--- start ---

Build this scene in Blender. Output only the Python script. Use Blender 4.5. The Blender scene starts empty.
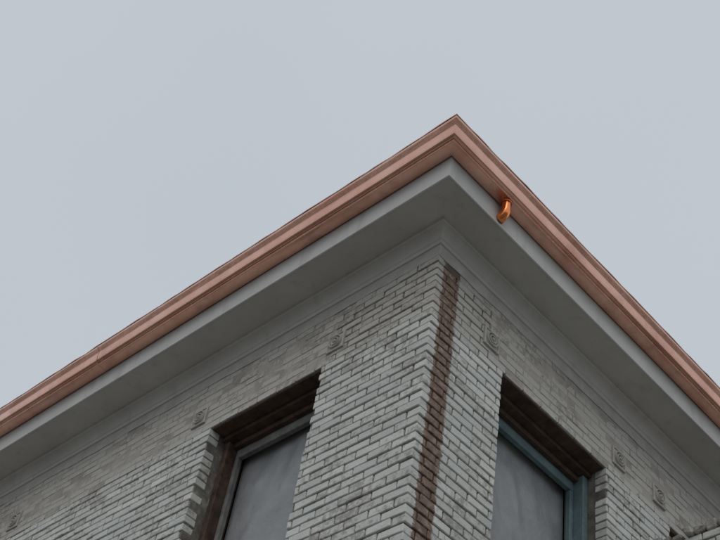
import bpy, math, random, numpy as np
from mathutils import Vector, Matrix, noise
random.seed(4)
S=0.47
ZT=7.178            # height of the wall top under the cornice
L_=11.0; WD=8.6     # footprint: x in [-L_,0], y in [0,WD]
# ---------------------------------------------------------------- materials
def mat(name):
    m=bpy.data.materials.new(name); m.use_nodes=True
    nt=m.node_tree; b=nt.nodes['Principled BSDF']
    return m,nt,b
def N(nt,t,**k):
    n=nt.nodes.new(t)
    for a,v in k.items(): setattr(n,a,v)
    return n
def noise_n(nt,scale,detail=4,rough=.6,vec=None):
    n=N(nt,'ShaderNodeTexNoise'); n.inputs['Scale'].default_value=scale
    n.inputs['Detail'].default_value=detail; n.inputs['Roughness'].default_value=rough
    if vec is None:
        tc=N(nt,'ShaderNodeTexCoord'); vec=tc.outputs['Object']
    nt.links.new(vec,n.inputs['Vector']); return n.outputs['Fac']
def stretched(nt,sc):
    tc=N(nt,'ShaderNodeTexCoord'); mp=N(nt,'ShaderNodeMapping'); mp.inputs['Scale'].default_value=sc
    nt.links.new(tc.outputs['Object'],mp.inputs['Vector']); return mp.outputs[0]
def ramp(nt,fac,stops):
    r=N(nt,'ShaderNodeValToRGB'); cr=r.color_ramp
    cr.elements[0].position=stops[0][0]; cr.elements[0].color=(*stops[0][1],1)
    cr.elements[1].position=stops[-1][0]; cr.elements[1].color=(*stops[-1][1],1)
    for p,c in stops[1:-1]:
        e=cr.elements.new(p); e.color=(*c,1)
    nt.links.new(fac,r.inputs['Fac']); return r.outputs['Color']
def mix(nt,f,a,b,mode='MIX'):
    n=N(nt,'ShaderNodeMix',data_type='RGBA',blend_type=mode)
    for s,v in ((n.inputs[0],f),(n.inputs[6],a),(n.inputs[7],b)):
        if isinstance(v,(int,float)): s.default_value=v
        elif isinstance(v,tuple): s.default_value=(*v,1)
        else: nt.links.new(v,s)
    return n.outputs[2]
def math_n(nt,op,a,b=0.0,c=None):
    n=N(nt,'ShaderNodeMath',operation=op)
    for i,v in enumerate((a,b) if c is None else (a,b,c)):
        if isinstance(v,(int,float)): n.inputs[i].default_value=v
        else: nt.links.new(v,n.inputs[i])
    return n.outputs[0]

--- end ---

Given exercise: Print the whole listing above once more, word for word, without its pictures.

Complete output:
Build this scene in Blender. Output only the Python script. Use Blender 4.5. The Blender scene starts empty.
import bpy, math, random, numpy as np
from mathutils import Vector, Matrix, noise
random.seed(4)
S=0.47
ZT=7.178            # height of the wall top under the cornice
L_=11.0; WD=8.6     # footprint: x in [-L_,0], y in [0,WD]
# ---------------------------------------------------------------- materials
def mat(name):
    m=bpy.data.materials.new(name); m.use_nodes=True
    nt=m.node_tree; b=nt.nodes['Principled BSDF']
    return m,nt,b
def N(nt,t,**k):
    n=nt.nodes.new(t)
    for a,v in k.items(): setattr(n,a,v)
    return n
def noise_n(nt,scale,detail=4,rough=.6,vec=None):
    n=N(nt,'ShaderNodeTexNoise'); n.inputs['Scale'].default_value=scale
    n.inputs['Detail'].default_value=detail; n.inputs['Roughness'].default_value=rough
    if vec is None:
        tc=N(nt,'ShaderNodeTexCoord'); vec=tc.outputs['Object']
    nt.links.new(vec,n.inputs['Vector']); return n.outputs['Fac']
def stretched(nt,sc):
    tc=N(nt,'ShaderNodeTexCoord'); mp=N(nt,'ShaderNodeMapping'); mp.inputs['Scale'].default_value=sc
    nt.links.new(tc.outputs['Object'],mp.inputs['Vector']); return mp.outputs[0]
def ramp(nt,fac,stops):
    r=N(nt,'ShaderNodeValToRGB'); cr=r.color_ramp
    cr.elements[0].position=stops[0][0]; cr.elements[0].color=(*stops[0][1],1)
    cr.elements[1].position=stops[-1][0]; cr.elements[1].color=(*stops[-1][1],1)
    for p,c in stops[1:-1]:
        e=cr.elements.new(p); e.color=(*c,1)
    nt.links.new(fac,r.inputs['Fac']); return r.outputs['Color']
def mix(nt,f,a,b,mode='MIX'):
    n=N(nt,'ShaderNodeMix',data_type='RGBA',blend_type=mode)
    for s,v in ((n.inputs[0],f),(n.inputs[6],a),(n.inputs[7],b)):
        if isinstance(v,(int,float)): s.default_value=v
        elif isinstance(v,tuple): s.default_value=(*v,1)
        else: nt.links.new(v,s)
    return n.outputs[2]
def math_n(nt,op,a,b=0.0,c=None):
    n=N(nt,'ShaderNodeMath',operation=op)
    for i,v in enumerate((a,b) if c is None else (a,b,c)):
        if isinstance(v,(int,float)): n.inputs[i].default_value=v
        else: nt.links.new(v,n.inputs[i])
    return n.outputs[0]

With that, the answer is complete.